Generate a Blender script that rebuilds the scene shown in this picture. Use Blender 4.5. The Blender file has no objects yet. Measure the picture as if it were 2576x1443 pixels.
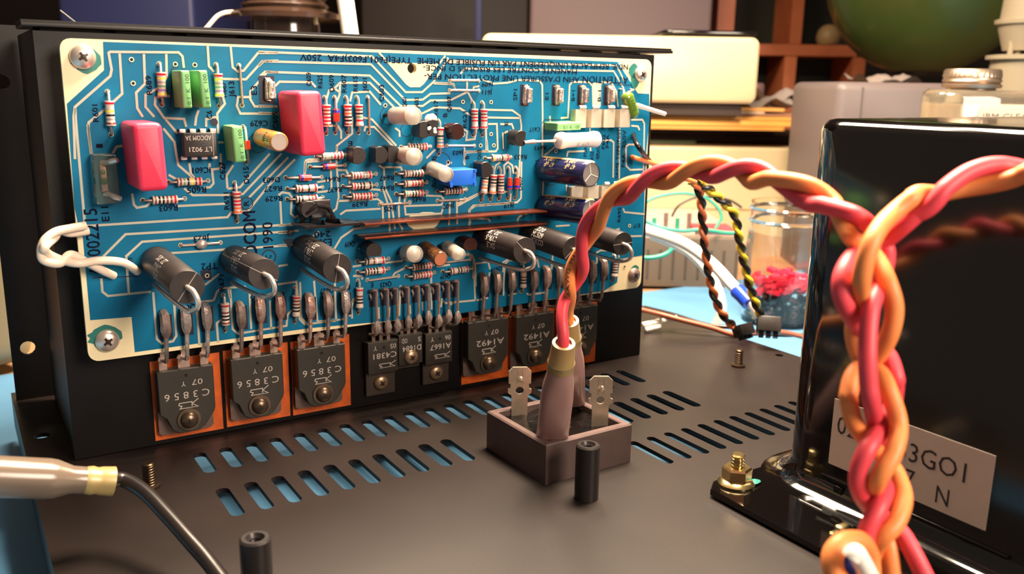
import bpy, math, random
from mathutils import Vector, Matrix, geometry
random.seed(7)
S = bpy.context.scene
COL = S.collection
MM = 0.001                      # all sizes below are millimetres
PI = math.pi

# ------------------------------------------------------------------ camera, world, lights, exposure
FPX = 2244.75
CAM = Vector((-25.672, -241.741, 99.977))
RX = Vector((0.8461984, -0.5326339, 0.0157945))
DN = Vector((-0.1048398, -0.1954744, -0.9750889))
FW = Vector((0.5224528, 0.8234627, -0.2212514))
cd = bpy.data.cameras.new('camera'); cam = bpy.data.objects.new('camera', cd); COL.objects.link(cam)
cam.matrix_world = Matrix(((RX.x, -DN.x, -FW.x, CAM.x * MM), (RX.y, -DN.y, -FW.y, CAM.y * MM), (RX.z, -DN.z, -FW.z, CAM.z * MM), (0, 0, 0, 1)))
cd.sensor_fit = 'HORIZONTAL'; cd.sensor_width = 36.0; cd.lens = FPX / 2576 * 36
cd.clip_start = 0.01; cd.clip_end = 30
cd.dof.use_dof = True; cd.dof.focus_distance = 0.245
cd.dof.aperture_fstop = cd.lens / 1.35          # a pupil of 1.35 mm
S.camera = cam

W = bpy.data.worlds.new('world'); S.world = W; W.use_nodes = True
W.node_tree.nodes['Background'].inputs[0].default_value = (1.0, 0.80, 0.62, 1)
W.node_tree.nodes['Background'].inputs[1].default_value = 0.19

def area(name, loc, target, sx, sy, watts, col):
    l = bpy.data.lights.new(name, 'AREA'); l.shape = 'RECTANGLE'; l.size = sx * MM; l.size_y = sy * MM
    l.energy = watts; l.color = col
    o = bpy.data.objects.new(name, l); COL.objects.link(o)
    o.location = Vector(loc) * MM
    o.rotation_euler = (Vector(target) - Vector(loc)).to_track_quat('-Z', 'Y').to_euler()
    return o
WARM = (1.0, 0.79, 0.57)
area('bench_lamp', (205, -30, 370), (130, -40, 20), 130, 130, 10.5, WARM)
area('shelf_lamp', (170, 240, 520), (150, 120, 0), 220, 160, 7.2, WARM)
area('room_lamp', (250, -640, 340), (100, 0, 55), 260, 260, 7.4, (1.0, 0.82, 0.66))

S.view_settings.view_transform = 'Standard'; S.view_settings.look = 'None'
S.view_settings.gamma = 1; S.view_settings.use_curve_mapping = False
S.view_settings.exposure = 0.0

# ------------------------------------------------------------------ measuring helpers (photo pixel -> point on a real plane)
CROP = {'A': (0, 0, .27723), 'B': (650, 100, .27723), 'C': (1000, 50, .27723), 'D': (150, 250, .24252), 'E': (700, 350, .24252),
        'F': (1150, 380, .23565), 'G': (80, 500, .27723), 'H': (350, 700, .29112), 'I': (850, 580, .29106), 'J': (1150, 780, .34657),
        'K': (1600, 300, .41572), 'L': (1700, 850, .41088), 'M': (1950, 300, .41567), 'N': (0, 900, .37625), 'P': (1200, 0, .29115),
        'Q': (1800, 0, .30124), 'S': (1900, 1150, .26242), 'T': (1950, 480, .36023), 'V': (1950, 920, .36023), 'Z': (0, 0, 1)}
def px(s):
    c, r = s.split(':'); ox, oy, k = CROP[c]
    return [(ox + k * float(a), oy + k * float(b)) for a, b in (t.split(',') for t in r.split())]
def ray(x, y): return RX * ((x - 1288) / FPX) + DN * ((y - 721.5) / FPX) + FW
def on_y(x, y, Y):
    d = ray(x, y); return CAM + d * ((Y - CAM.y) / d.y)
def on_x(x, y, X):
    d = ray(x, y); return CAM + d * ((X - CAM.x) / d.x)
def on_z(x, y, Z):
    d = ray(x, y); return CAM + d * ((Z - CAM.z) / d.z)
def at(x, y, dep): return CAM + ray(x, y) * dep
def bd(x, y, w=0.0):                       # board coordinates: u right, v up, w out of the board
    p = on_y(x, y, -w); return Vector((p.x, p.z))
BOARD = Matrix(((1, 0, 0, 0), (0, 0, -1, 0), (0, 1, 0, 0), (0, 0, 0, 1)))   # local x,y,z -> world x, z, -y
def bframe(u, v, w=0.0, spin=0.0): return Matrix.Translation((u, -w, v)) @ BOARD @ Matrix.Rotation(spin, 4, 'Z')

# ------------------------------------------------------------------ materials
def lin(c):
    c = c / 255; return c / 12.92 if c <= .04045 else ((c + .055) / 1.055) ** 2.4
MATS = {}
def mat(name, rgb, rough=.5, metal=0.0, coat=0.0, trans=0.0, var=0.0, vs=400, bump=0.0, bs=900, spec=.5, ior=1.45, alpha=1.0, rgb2=None, sss=0.0):
    if name in MATS: return MATS[name]
    m = bpy.data.materials.new(name); m.use_nodes = True; nt = m.node_tree; b = nt.nodes['Principled BSDF']
    c = tuple(lin(x) for x in rgb) + (1,)
    b.inputs['Base Color'].default_value = c; b.inputs['Roughness'].default_value = rough; b.inputs['Metallic'].default_value = metal
    b.inputs['Coat Weight'].default_value = coat; b.inputs['Coat Roughness'].default_value = .08
    b.inputs['Transmission Weight'].default_value = trans; b.inputs['Specular IOR Level'].default_value = spec; b.inputs['IOR'].default_value = ior
    b.inputs['Alpha'].default_value = alpha
    if sss: b.inputs['Subsurface Weight'].default_value = sss; b.inputs['Subsurface Scale'].default_value = .001; b.inputs['Subsurface Radius'].default_value = (1, .6, .4)
    m.diffuse_color = c
    if var or rgb2 or bump:
        tc = nt.nodes.new('ShaderNodeTexCoord')
    if var or rgb2:
        n = nt.nodes.new('ShaderNodeTexNoise'); n.inputs['Scale'].default_value = vs; n.inputs['Detail'].default_value = 5
        nt.links.new(tc.outputs['Object'], n.inputs['Vector'])
        r = nt.nodes.new('ShaderNodeValToRGB'); r.color_ramp.elements[0].position = .35; r.color_ramp.elements[1].position = .65
        c2 = tuple(lin(x) for x in rgb2) + (1,) if rgb2 else tuple(x * (1 - var) for x in c[:3]) + (1,)
        r.color_ramp.elements[0].color = c2; r.color_ramp.elements[1].color = c
        nt.links.new(n.outputs['Fac'], r.inputs['Fac']); nt.links.new(r.outputs['Color'], b.inputs['Base Color'])
    if bump:
        n2 = nt.nodes.new('ShaderNodeTexNoise'); n2.inputs['Scale'].default_value = bs; n2.inputs['Detail'].default_value = 4
        nt.links.new(tc.outputs['Object'], n2.inputs['Vector'])
        bp = nt.nodes.new('ShaderNodeBump'); bp.inputs['Strength'].default_value = bump; bp.inputs['Distance'].default_value = .0003
        nt.links.new(n2.outputs['Fac'], bp.inputs['Height']); nt.links.new(bp.outputs['Normal'], b.inputs['Normal'])
    MATS[name] = m; return m

M_BLUE = mat('blue_solder_mask', (0, 104, 143), .48, var=.25, vs=60, spec=.22)
M_BOARD = mat('cream_board', (232, 214, 172), .5, var=.12, vs=80)
M_LINE = mat('bare_gap_line', (176, 170, 154), .5, spec=.25)
M_INK = mat('black_print', (8, 11, 36), .75, spec=.15)
M_PADINK = mat('black_pad_print', (10, 13, 40), .5)
M_FLUX = mat('green_flux', (30, 108, 100), .45)
M_BLACK = mat('black_painted_steel', (24, 16, 14), .42, var=.25, vs=60, bump=.08, bs=2500)
M_SINK = mat('black_anodised_metal', (13, 8, 8), .5, var=.3, vs=40, bump=.06, bs=1500, spec=.28)
M_FLANGE = mat('black_flange_metal', (14, 9, 8), .4, var=.3, vs=90, spec=.35)
M_TIN = mat('tinned_wire', (222, 206, 196), .3, metal=.75)
M_DTIN = mat('dull_tin', (160, 138, 128), .4, metal=.7, var=.3, vs=900)
M_SOLDER = mat('solder', (214, 194, 184), .26, metal=.7, var=.3, vs=700, bump=.5, bs=1200)
M_COPSOLD = mat('copper_tinged_solder', (186, 124, 104), .3, metal=.65, rgb2=(196, 178, 168), vs=600, bump=.5, bs=1000)
M_SCREW = mat('nickel_screw', (214, 198, 186), .3, metal=.75)
M_DSCREW = mat('dark_bronze_screw', (100, 84, 70), .32, metal=.8)
M_BRASSSCREW = mat('brassy_screw', (156, 130, 106), .34, metal=.75)
M_DARKHOLE = mat('dark_recess', (8, 6, 5), .8)
M_RESIST = mat('resistor_beige', (196, 178, 166), .35, var=.08, vs=500)
BANDS = {'r': mat('band_red', (196, 22, 46), .3), 'n': mat('band_brown', (112, 52, 44), .3), 'k': mat('band_black', (18, 16, 18), .3),
         'o': mat('band_orange', (232, 98, 52), .3), 'y': mat('band_yellow', (236, 206, 62), .3), 'g': mat('band_green', (98, 146, 118), .3),
         'b': mat('band_blue', (96, 128, 168), .3), 'v': mat('band_violet', (150, 116, 168), .3), 'e': mat('band_grey', (140, 132, 130), .3),
         'w': mat('band_white', (232, 224, 216), .3), 's': mat('band_silver', (188, 170, 160), .3), 'm': mat('band_dull_red', (140, 46, 40), .3)}
M_GLASSRED = mat('diode_glass', (206, 62, 36), .08, coat=1, rgb2=(170, 30, 24), vs=900)
M_DBLUE = mat('diode_blue_band', (44, 40, 150), .3)
M_RED = mat('red_capacitor_epoxy', (214, 48, 78), .42, var=.06, vs=800, bump=.05, bs=3000)
M_GREEN = mat('green_capacitor_case', (108, 166, 102), .45, var=.06, vs=300, bump=.03, bs=2000)
M_GPRINT = mat('dark_green_print', (24, 62, 34), .6)
M_PLAST = mat('black_epoxy', (30, 24, 23), .38, var=.2, vs=500, bump=.1, bs=3000)
M_PLASTB = mat('brown_black_epoxy', (48, 24, 20), .25)
M_POWER = mat('power_device_epoxy', (46, 42, 36), .42, var=.18, vs=200, bump=.08, bs=2500)
M_WPRINT = mat('grey_white_print', (176, 166, 158), .5)
M_WPRINT2 = mat('white_print', (226, 218, 210), .5)
M_LVR = mat('power_resistor_black', (44, 38, 37), .42, var=.2, vs=300, bump=.06, bs=2000)
M_NAVY = mat('navy_sleeve', (28, 26, 66), .2, coat=.5)
M_GOLDP = mat('gold_print', (214, 178, 112), .4)
M_ALU = mat('aluminium_can_top', (172, 160, 152), .35, metal=.7)
M_GOLDS = mat('gold_sleeve', (196, 134, 62), .25, coat=.5, var=.15, vs=200)
M_DGOLD = mat('dark_gold_sleeve', (112, 74, 40), .22, coat=.5, rgb2=(52, 34, 24), vs=200)
M_COPTOP = mat('copper_can_top', (214, 142, 108), .3, metal=.7)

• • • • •

What is asked —
Omitting all pictures, restate exactly the lines of the material from its start through the line that contains "PI = math.pi".

Written answer —
Generate a Blender script that rebuilds the scene shown in this picture. Use Blender 4.5. The Blender file has no objects yet. Measure the picture as if it were 2576x1443 pixels.
import bpy, math, random
from mathutils import Vector, Matrix, geometry
random.seed(7)
S = bpy.context.scene
COL = S.collection
MM = 0.001                      # all sizes below are millimetres
PI = math.pi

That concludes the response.